The South African Department of Agriculture has issued amendments to the Liquor Products Regulations under the Liquor Products Act, 1989 (Act No. 60 of 1989) through the Regulations: Amendment instrument published in March 2025. The amendments introduce updated definitions, revise production standards, adjust labelling and designation requirements, and expand the list of permitted substances and ingredients across multiple categories of liquor products.

Key Regulatory Updates
New Definition Introduced

The term “wort” has been formally defined as the liquid portion of the mash that contains soluble sugars produced during the mashing process, providing regulatory clarity for brewing and fermentation processes.

Revisions to Production Standards

Sugar fermented alcoholic beverages must now:

Have an alcohol content not exceeding 6%.
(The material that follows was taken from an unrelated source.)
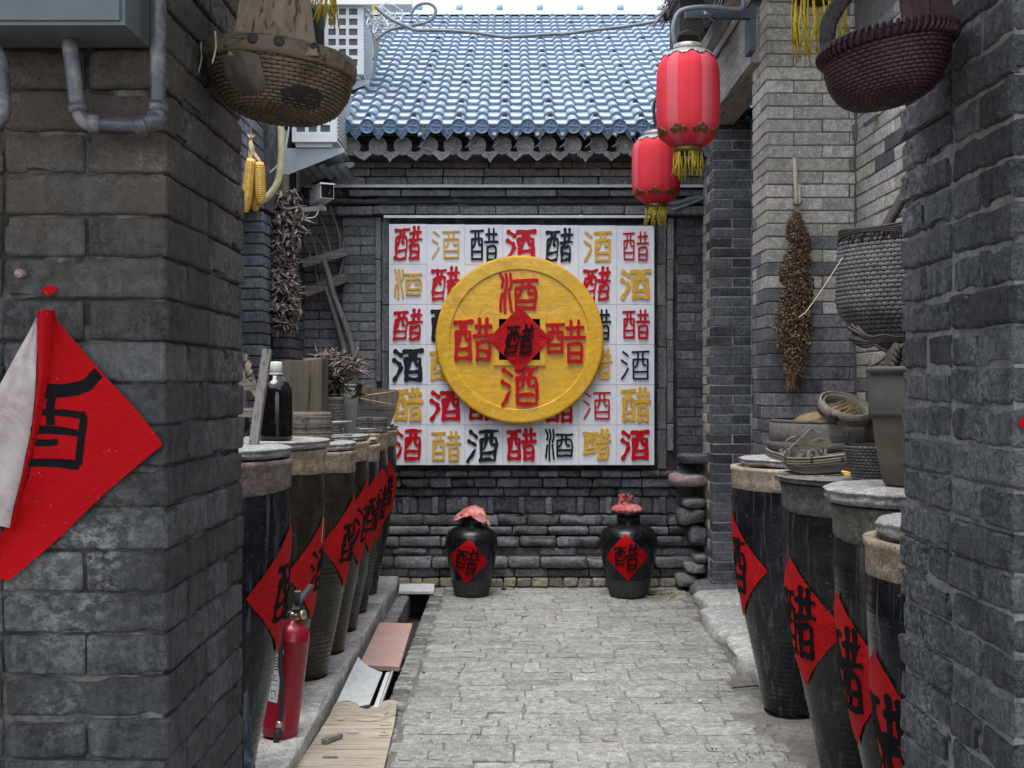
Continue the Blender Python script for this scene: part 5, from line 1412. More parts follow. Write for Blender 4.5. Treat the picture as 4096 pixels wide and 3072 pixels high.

Be produced through alcoholic fermentation of plant-origin sugars (including cane sugar, beet sugar, glucose syrup, dextrose syrup, golden syrup, and similar syrups) with potable water, with or without permitted flavourings.

Wine Classification Updates

Expanded and clarified wine class designations, including categories such as:

skin-macerated white wines

extended barrel-aged whites

natural pale wines

low-alcohol wines

spirit-barrel-aged wines

method ancestrale wines

alternative red/rosé/white wines

The term “sparkling wine” may now serve as a sufficient class designation for all sparkling wine categories.

Labelling and Presentation Requirements

Mandatory particulars on labels must now:

Appear horizontally on the main label

Be presented on a uniform and clearly contrasted background

For alcoholic fruit beverages, if salt or flavourings are added:

The terms “salt” or flavour names may only be used together with the word “flavoured”, in the same colour, type, and size of lettering.

Cultivar Descriptor Expansion

From the 2026 vintage, the terms “Moscato” or “Muscat” may be used as cultivar descriptors for specified cultivars (including Muscat de Frontignan, Muscat d’Alexandrie, Muscat Ottonel, and others), subject to conditions:

The wine must be certified

At least 85% of the wine must be derived from the listed cultivars

The descriptor cannot be used if any other cultivar names appear on the label

Permitted Substances and Ingredients (Table 6 Amendments)

Major updates to Table 6 include:

Expansion of liquor categories where substances may be added

Inclusion of cassava as a permitted substance in beer classes

Introduction of spirits-soaked wood as a permitted substance for beer classes

Broader permissions for additives across categories such as:

wine

flavoured beer

grape-based liquor

spirit-based liquor

grain fermented beverages

sugar fermented beverages

mead classes

kombucha

rice fermented alcoholic beverages

Deletions and Technical Amendments

Deletions of specific items from Tables 2, 3B, and 10, streamlining outdated or redundant provisions.

Technical corrections and harmonisation across multiple regulatory tables.

Regulatory Impact

These amendments modernise South Africa’s liquor regulatory framework by:

Aligning definitions with international brewing and fermentation terminology

Expanding innovation opportunities in fermented and flavoured alcoholic beverages

Strengthening labelling transparency for consumers

Providing clearer legal certainty for manufacturers, importers, and distributors

Compliance Timeline

Economic operators in the alcoholic beverage supply chain are advised to:

Review product formulations, ingredients, and production processes

Update labelling and marketing materials

Assess cultivar designations for wine products

Verify compliance with revised Table 6 substance permissions

to ensure continued market access and regulatory compliance under the amended Liquor Products Regulations.